Dozens of dissidents try to pay tribute to a woman who was executed after eight years in prison for advocating freedom of speech. Although rehabilitated by the Shanghai High Court in 1980, she remains dangerous to authorities for the example she continues to set for today's dissidents.

Suzhou (AsiaNews/Agencies) - Chinese police hauled away dozens of pro-democracy activists in Suzhou, after they tried to pay tribute to Lin Zhao, a famous dissident executed during the Cultural Revolution.

Although she died 46 years ago today, Lin remains a politically sensitive topic in today's China.

Chen Jianxiong, a rights activist from Dongguan in Guangdong said he was taken to a police station for questioning along with dozens of others.

Everyone was looking for Lin's grave, who was killed at the age 35 in 1968 for "counter-revolutionary crimes".

She was a student at Peking University when she was first prosecuted for advocating freedom of speech.

Sentenced for running an underground newspaper in 1960, she spent years in detention and was eventually executed in 1968 in the middle of the Cultural Revolution.

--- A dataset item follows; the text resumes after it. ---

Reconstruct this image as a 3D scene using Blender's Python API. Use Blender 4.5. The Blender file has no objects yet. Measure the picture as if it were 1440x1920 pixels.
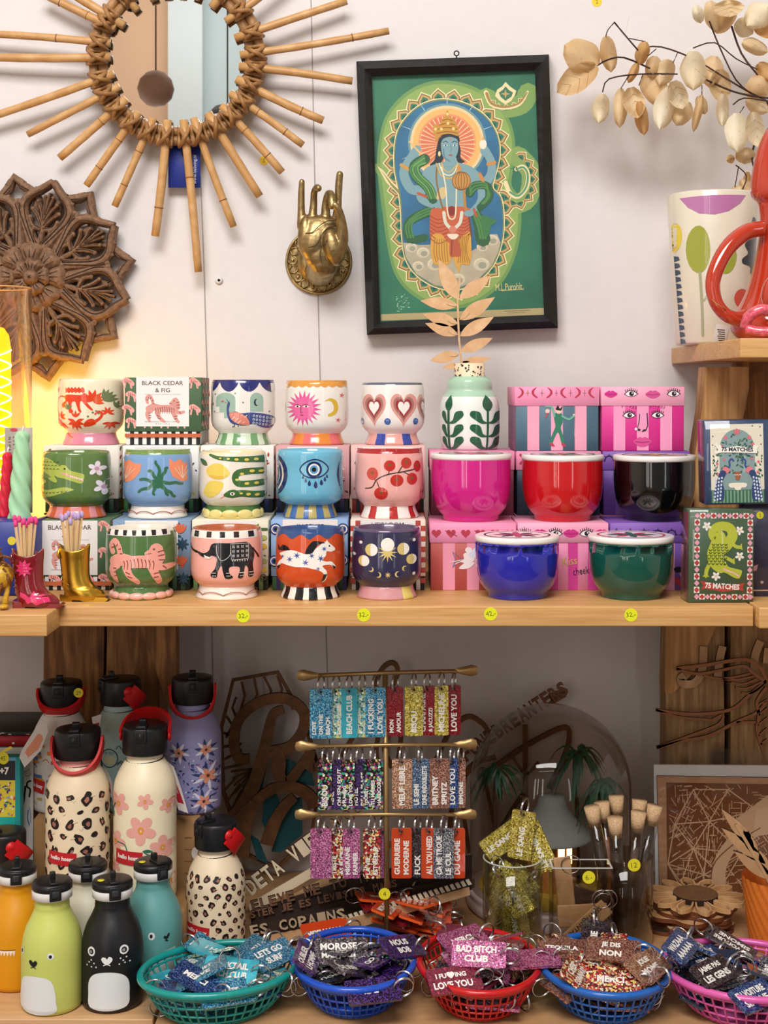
import bpy, bmesh, math, random
from math import sin, cos, pi, sqrt, atan2, asin, radians
from mathutils import Vector, Matrix, Euler
from mathutils.geometry import tessellate_polygon
C = bpy.context.scene.collection
SC = bpy.context.scene
# ------------------------------------------------------------------ camera
FP, CX, HY, CZ = 2600.0, 720.0, 730.0, 1.35          # focal length in pixels of the 1440 frame, horizon row, lens height
cam_data = bpy.data.cameras.new('camera')
cam_data.sensor_fit = 'HORIZONTAL'
cam_data.sensor_width = 36.0
cam_data.lens = 36.0 * FP / 1440.0
cam_data.shift_y = (HY - 960.0) / 1440.0
cam_data.clip_start = 0.05
cam = bpy.data.objects.new('camera', cam_data)
C.objects.link(cam)
cam.location = (0, 0, CZ)
cam.rotation_euler = (pi / 2, 0, 0)
SC.camera = cam
# ------------------------------------------------------------------ world, lights, exposure
SC.view_settings.view_transform = 'Standard'
SC.view_settings.look = 'None'
SC.view_settings.gamma = 1.0
SC.view_settings.use_curve_mapping = False
SC.view_settings.exposure = -0.33
SC.render.film_transparent = False
SC.cycles.max_bounces = 8
SC.cycles.transparent_max_bounces = 16
SC.cycles.caustics_reflective = False
SC.cycles.caustics_refractive = False
world = bpy.data.worlds.new('world')
SC.world = world
world.use_nodes = True
world.node_tree.nodes['Background'].inputs[0].default_value = (1.0, 0.93, 0.87, 1)
world.node_tree.nodes['Background'].inputs[1].default_value = 0.15
def area(name, loc, size, power, color, target, spread=180):
 l = bpy.data.lights.new(name, 'AREA')
 l.shape = 'RECTANGLE'; l.size, l.size_y = size
 l.energy = power; l.color = color; l.spread = radians(spread)
 o = bpy.data.objects.new(name, l); C.objects.link(o)
 o.location = loc
 o.rotation_euler = (Vector(target) - Vector(loc)).to_track_quat('-Z', 'Y').to_euler()
 return o
# tall shop-window panes behind and to the left of the camera
area('window_light', (-1.32, -1.50, 1.40), (0.10, 1.9), 4, (1.0, 0.98, 0.95), (-0.1, 1.9, 1.35))
area('window_light', (-1.62, -1.45, 1.40), (0.16, 1.9), 6, (1.0, 0.97, 0.93), (-0.1, 1.9, 1.35))
area('window_light', (-0.90, -1.60, 1.40), (0.13, 1.9), 6, (1.0, 0.97, 0.93), (0.0, 1.9, 1.35))
area('window_light', (1.5, -1.50, 1.4), (0.16, 1.9), 5, (0.95, 0.97, 1.0), (0.1, 1.9, 1.35))
# shop ceiling light, then an added fill brightening the opposite wall for the mirror
area('ceiling_and_fill_light', (-0.35, -0.15, 3.02), (1.5, 0.8), 88, (1.0, 0.965, 0.935), (-0.2, 1.7, 1.1))
area('ceiling_and_fill_light', (-0.6, -1.7, 3.3), (1.6, 0.6), 15, (1.0, 0.96, 0.92), (-0.6, -2.4, 1.8))
# ------------------------------------------------------------------ helpers
def P(px, py, Y):
 return Vector(((px - CX) / FP * Y, Y, CZ - (py - HY) / FP * Y))
def PX(px, Y): return (px - CX) / FP * Y
def PZ(py, Y): return CZ - (py - HY) / FP * Y
def S(n, Y): return n / FP * Y
def lin(h):
 h = h.lstrip('#')
 r = []
 for i in (0, 2, 4):
  c = int(h[i:i + 2], 16) / 255
  r.append(c / 12.92 if c <= 0.04045 else ((c + 0.055) / 1.055) ** 2.4)
 return (r[0], r[1], r[2], 1.0)
_mats = {}
def M(hx, rough=0.5, metal=0.0, coat=0.0, trans=0.0, emit=0.0, ior=1.45, bump=0.0, bscale=300, var=0.0, alpha=1.0, name=None):
 key = (hx, rough, metal, coat, trans, emit, ior, bump, bscale, var, alpha)
 if key in _mats: return _mats[key]
 m = bpy.data.materials.new(name or ('paint_' + hx.lstrip('#')))
 m.use_nodes = True
 nt = m.node_tree; b = nt.nodes['Principled BSDF']
 b.inputs['Base Color'].default_value = lin(hx)
 b.inputs['Roughness'].default_value = rough
 b.inputs['Metallic'].default_value = metal
 b.inputs['Coat Weight'].default_value = coat
 b.inputs['Coat Roughness'].default_value = 0.05
 b.inputs['Transmission Weight'].default_value = trans
 b.inputs['IOR'].default_value = ior
 b.inputs['Alpha'].default_value = alpha
 if emit:
  b.inputs['Emission Color'].default_value = lin(hx)
  b.inputs['Emission Strength'].default_value = emit
 if bump or var:
  tc = nt.nodes.new('ShaderNodeTexCoord')
  n = nt.nodes.new('ShaderNodeTexNoise'); n.inputs['Scale'].default_value = bscale; n.inputs['Detail'].default_value = 4
  nt.links.new(tc.outputs['Object'], n.inputs['Vector'])
  if bump:
   bp = nt.nodes.new('ShaderNodeBump'); bp.inputs['Strength'].default_value = bump; bp.inputs['Distance'].default_value = 0.002
   nt.links.new(n.outputs['Fac'], bp.inputs['Height']); nt.links.new(bp.outputs['Normal'], b.inputs['Normal'])
  if var:
   r = nt.nodes.new('ShaderNodeValToRGB')
   c = lin(hx)
   r.color_ramp.elements[0].position = 0.3; r.color_ramp.elements[1].position = 0.7
   r.color_ramp.elements[0].color = (c[0] * (1 - var), c[1] * (1 - var), c[2] * (1 - var), 1)
   r.color_ramp.elements[1].color = (min(1, c[0] * (1 + var)), min(1, c[1] * (1 + var)), min(1, c[2] * (1 + var)), 1)
   nt.links.new(n.outputs['Fac'], r.inputs['Fac']); nt.links.new(r.outputs['Color'], b.inputs['Base Color'])
 _mats[key] = m
 return m
def wood(name, light, dark, scale=(1, 12, 12), rough=0.5, knots=0.0, bump=0.15, detail=6, off=0.0, stops=(0.35, 0.65)):
 if name in _mats: return _mats[name]
 m = bpy.data.materials.new(name); m.use_nodes = True
 nt = m.node_tree; b = nt.nodes['Principled BSDF']; b.inputs['Roughness'].default_value = rough
 tc = nt.nodes.new('ShaderNodeTexCoord'); mp = nt.nodes.new('ShaderNodeMapping')
 mp.inputs['Scale'].default_value = scale; mp.inputs['Location'].default_value = (off, off * 0.7, off * 1.3)
 nt.links.new(tc.outputs['Object'], mp.inputs['Vector'])
 n1 = nt.nodes.new('ShaderNodeTexNoise'); n1.inputs['Scale'].default_value = 3.0; n1.inputs['Detail'].default_value = detail
 n1.inputs['Distortion'].default_value = 0.6
 nt.links.new(mp.outputs['Vector'], n1.inputs['Vector'])
 w = nt.nodes.new('ShaderNodeMath'); w.operation = 'MULTIPLY'; w.inputs[1].default_value = 9.0
 fr = nt.nodes.new('ShaderNodeMath'); fr.operation = 'PINGPONG'; fr.inputs[1].default_value = 1.0
 nt.links.new(n1.outputs['Fac'], w.inputs[0]); nt.links.new(w.outputs[0], fr.inputs[0])
 n2 = nt.nodes.new('ShaderNodeTexNoise'); n2.inputs['Scale'].default_value = 14.0; n2.inputs['Detail'].default_value = 5
 nt.links.new(mp.outputs['Vector'], n2.inputs['Vector'])
 mx = nt.nodes.new('ShaderNodeMath'); mx.operation = 'MULTIPLY_ADD'; mx.inputs[1].default_value = 0.15
 nt.links.new(fr.outputs[0], mx.inputs[0]);
 h = nt.nodes.new('ShaderNodeMath'); h.operation = 'MULTIPLY'; h.inputs[1].default_value = 0.65
 nt.links.new(n2.outputs['Fac'], h.inputs[0]); nt.links.new(h.outputs[0], mx.inputs[2])
 r = nt.nodes.new('ShaderNodeValToRGB')
 r.color_ramp.elements[0].position = stops[0]; r.color_ramp.elements[1].position = stops[1]
 r.color_ramp.elements[0].color = lin(dark); r.color_ramp.elements[1].color = lin(light)
 nt.links.new(mx.outputs[0], r.inputs['Fac'])
 last = r.outputs['Color']
 if knots:
  v = nt.nodes.new('ShaderNodeTexVoronoi'); v.inputs['Scale'].default_value = knots
  mp2 = nt.nodes.new('ShaderNodeMapping'); mp2.inputs['Scale'].default_value = (1.0, 1.0, 0.75)
  nt.links.new(tc.outputs['Object'], mp2.inputs['Vector']); nt.links.new(mp2.outputs['Vector'], v.inputs['Vector'])
  kr = nt.nodes.new('ShaderNodeValToRGB'); kr.color_ramp.elements[0].position = 0.06; kr.color_ramp.elements[1].position = 0.17
  kr.color_ramp.elements[0].color = (0.09, 0.045, 0.02, 1); kr.color_ramp.elements[1].color = (1, 1, 1, 1)
  nt.links.new(v.outputs['Distance'], kr.inputs['Fac'])
  mm = nt.nodes.new('ShaderNodeMix'); mm.data_type = 'RGBA'; mm.blend_type = 'MULTIPLY'; mm.inputs['Factor'].default_value = 0.8
  nt.links.new(last, mm.inputs['A']); nt.links.new(kr.outputs['Color'], mm.inputs['B']); last = mm.outputs['Result']
 nt.links.new(last, b.inputs['Base Color'])
 bp = nt.nodes.new('ShaderNodeBump'); bp.inputs['Strength'].default_value = bump; bp.inputs['Distance'].default_value = 0.003
 nt.links.new(mx.outputs[0], bp.inputs['Height']); nt.links.new(bp.outputs['Normal'], b.inputs['Normal'])
 _mats[name] = m
 return m
def glitter(cols, base=None, scale=900, cover=1.0, metal=0.55, rough=0.28):
 """flakes of random colour set in clear resin; cols = list of hex"""
 key = ('glit', tuple(cols), base, scale, cover, metal)
 if key in _mats: return _mats[key]
 m = bpy.data.materials.new('glitter_' + cols[0].lstrip('#')); m.use_nodes = True
 nt = m.node_tree; b = nt.nodes['Principled BSDF']
 b.inputs['Roughness'].default_value = rough; b.inputs['Metallic'].default_value = metal
 b.inputs['Coat Weight'].default_value = 1.0; b.inputs['Coat Roughness'].default_value = 0.04
 tc = nt.nodes.new('ShaderNodeTexCoord')
 v = nt.nodes.new('ShaderNodeTexVoronoi'); v.inputs['Scale'].default_value = scale
 nt.links.new(tc.outputs['Object'], v.inputs['Vector'])
 sp = nt.nodes.new('ShaderNodeSeparateColor'); nt.links.new(v.outputs['Color'], sp.inputs['Color'])
 r = nt.nodes.new('ShaderNodeValToRGB'); r.color_ramp.interpolation = 'CONSTANT'
 n = len(cols)
 es = r.color_ramp.elements
 es[0].position = 0; es[0].color = lin(cols[0]); es[1].position = 1.0 / n; es[1].color = lin(cols[1 % n])
 for i in range(2, n):
  e = es.new(i / n); e.color = lin(cols[i])
 nt.links.new(sp.outputs['Red'], r.inputs['Fac'])
 last = r.outputs['Color']
 if base:
  lt = nt.nodes.new('ShaderNodeMath'); lt.operation = 'LESS_THAN'; lt.inputs[1].default_value = cover
  nt.links.new(sp.outputs['Green'], lt.inputs[0])
  mm = nt.nodes.new('ShaderNodeMix'); mm.data_type = 'RGBA'
  mm.inputs['A'].default_value = lin(base)
  nt.links.new(lt.outputs[0], mm.inputs['Factor']); nt.links.new(last, mm.inputs['B']); last = mm.outputs['Result']
 nt.links.new(last, b.inputs['Base Color'])
 # flakes face different ways
 nm = nt.nodes.new('ShaderNodeVectorMath'); nm.operation = 'MULTIPLY_ADD'
 nm.inputs[1].default_value = (0.5, 0.5, 0.5);
 g = nt.nodes.new('ShaderNodeNewGeometry')
 sb = nt.nodes.new('ShaderNodeVectorMath'); sb.operation = 'SUBTRACT'; sb.inputs[1].default_value = (0.5, 0.5, 0.5)
 nt.links.new(v.outputs['Color'], sb.inputs[0]); nt.links.new(sb.outputs[0], nm.inputs[0]); nt.links.new(g.outputs['Normal'], nm.inputs[2])
 no = nt.nodes.new('ShaderNodeVectorMath'); no.operation = 'NORMALIZE'; nt.links.new(nm.outputs[0], no.inputs[0])
 nt.links.new(no.outputs[0], b.inputs['Normal'])
 _mats[key] = m
 return m
def glass(hx='#ffffff', rough=0.0, key=''):
 k = ('glass', hx, rough, key)
 if k in _mats: return _mats[k]
 m = bpy.data.materials.new('clear_glass'); m.use_nodes = True
 nt = m.node_tree; nt.nodes.clear()
 o = nt.nodes.new('ShaderNodeOutputMaterial'); t = nt.nodes.new('ShaderNodeBsdfTransparent'); g = nt.nodes.new('ShaderNodeBsdfGlossy')
 t.inputs[0].default_value = lin(hx); g.inputs['Roughness'].default_value = 0.03
 lw = nt.nodes.new('ShaderNodeLayerWeight'); pw_ = nt.nodes.new('ShaderNodeMath'); pw_.operation = 'POWER'; pw_.inputs[1].default_value = 2.8
 f = nt.nodes.new('ShaderNodeMath'); f.operation = 'MULTIPLY_ADD'; f.inputs[1].default_value = 0.75; f.inputs[2].default_value = 0.035
 nt.links.new(lw.outputs['Facing'], pw_.inputs[0]); nt.links.new(pw_.outputs[0], f.inputs[0])
 mx = nt.nodes.new('ShaderNodeMixShader')
 nt.links.new(f.outputs[0], mx.inputs[0]); nt.links.new(t.outputs[0], mx.inputs[1]); nt.links.new(g.outputs[0], mx.inputs[2])
 nt.links.new(mx.outputs[0], o.inputs[0])
 _mats[k] = m
 return m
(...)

Her mother was informed of her death in May that year, when police asked her to pay five fen, or 0.05 yuan, for the bullet used to execute her daughter.

In 1980, the Shanghai High Court revoked Lin's verdict and declared her innocent posthumously.

At the time, The People's Daily, the top newspaper of the Communist Party, described her execution as a deed carried out by extremists during the turmoil of the Cultural Revolution.

Commemorations of Lin's death were revived in recent years as dissidents found inspiration in her defiance in the face of political persecution.

Chen said he had already been questioned on Monday over the purpose of his visit to Suzhou.

"Lin Zhao's spirit of dying rather than surrendering deserves admiration from all of us," Chen told the policemen during questioning.

The officers then drove him to the train station, hoping he would go home.